Jail reform advocates issued measured praise for Gov. Kathy Hochul and Mayor Bill de Blasio after they announced a new agreement to transfer hundreds of women detainees from Rikers Island to state-run facilities outside the city. 

"We are looking at it as a temporary situation — a first step," said Cheryl Wilkins, board director at the Women's Community Justice Association, a group which advocates for the rights of incarcerated women.


What You Need To Know

  • Approximately 230 detainees will be transferred to the Bedford Hill Correctional Facility and the the Taconic Correctional Facility

  • Both prisons are located 40 miles north of New York City and are operated by the New York State Department of Corrections and Community Supervision

  • Department of Correction officials told NY1 the detainee transfer is expected to free up approximately 400 officers

Approximately 230 detainees will be transferred to the Bedford Hill Correctional Facility and the Taconic Correctional Facility, both prisons are located 40 miles north of New York City and are operated by the New York State Department of Corrections and Community Supervision.

Anisah Sabur, who was formerly detained on Rikers and was incarcerated at Bedford Hills and now works with a group pushing for the repeal of solitary confinement, said the governor's decision was misguided, placing a focus on continued incarceration rather than alternatives to custody.

"You can’t take people from one hellhole and put them in another. I’ve been locked in Rikers Island. I’ve been locked in Bedford Hills. Both these places cause death and despair," Sabur said. "The solution to the crisis on Rikers Island is decarceration, not more caging.”

Hochul and de Blasio announced the agreement Wednesday, saying the move would help alleviate crowding issues and ongoing problems due to a lack of adequate staffing. 

"These actions will further help ease staffing concerns, capacity constraints, and improve safety for several hundred detainees until such time that the City can identify and implement a permanent solution that will bring justice to the situation at Rikers," Hochul said in a statement. 

For months now, the de Blasio administration has struggled to respond to a lack of proper staffing due to a persistent pattern of officers who fail to report for duty or call in sick. That, coupled with an increase in the population, has led to a volatile mix that threatens the health and safety of everyone on the island. 

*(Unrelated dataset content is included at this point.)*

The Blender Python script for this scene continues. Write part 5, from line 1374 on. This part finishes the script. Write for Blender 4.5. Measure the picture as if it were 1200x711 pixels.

Department of Correction officials told NY1 the detainee transfer is expected to free up approximately 400 officers who will be moved to serve in other facilities as part of an effort to reduce triple shifts while officer absenteeism continues to be a challenge within the department. 

“This decision connects our female and transgender population to the same or better services and programs than they receive on Rikers Island. It allows us to significantly reduce the number of triple shifts and unstaffed posts at other Rikers facilities, and increase safety and access to services," Department of Correction Commissioner Vincent Schiraldi said in a statement. 

According to the department, there are currently 245 women on Rikers and 47 people identify as transgender facility wide. Of the 245 women on the island, 221 of them are pre-trail detainees, 10 of them are serving sentences of a year or less.

Lawyers for the Legal Aid Society railed against the governor's decision on Wednesday, threatening to file suit against the city, saying the move would put their clients at risk and deny them of basic rights to due process. 

“This decision will create new harms for these women, disrupting their access to due process, their children, families and support networks," Tina Luongo, attorney-in-charge of the Criminal Defense Practice at The Legal Aid Society, said in a statement. “This move is rushed, ill-conceived and will surely inflict further trauma on our clients. We again demand decarceration, and are considering litigation should Governor Hochul and Mayor de Blasio proceed with these transfers.”

Donna Hylton, a women's rights and prison reform advocate who was held on Rikers Island as a teenager, said the women's transfer would bring some benefit, but she cautioned that in order to alleviate the crisis at Rikers, officials should focus on reforms that do not include incarceration. 

"When I was first sent there as an adolescent, now we're talking what 35 years later nothing has changed, the culture of it has become more violent," Hylton said. 

For years now, the Women's Community Justice Association has been pushing for the closure of the Rose M. Singer Center, also known as Rosie's — an 800-bed facility on Rikers which houses women and transgender detainees. 

"We are caught between a rock and a hard place, I'm happy we're doing something with Rosie's, but you're taking a detainee and putting them in prison," Hylton said. "There is a psychological thing that we must consider as well."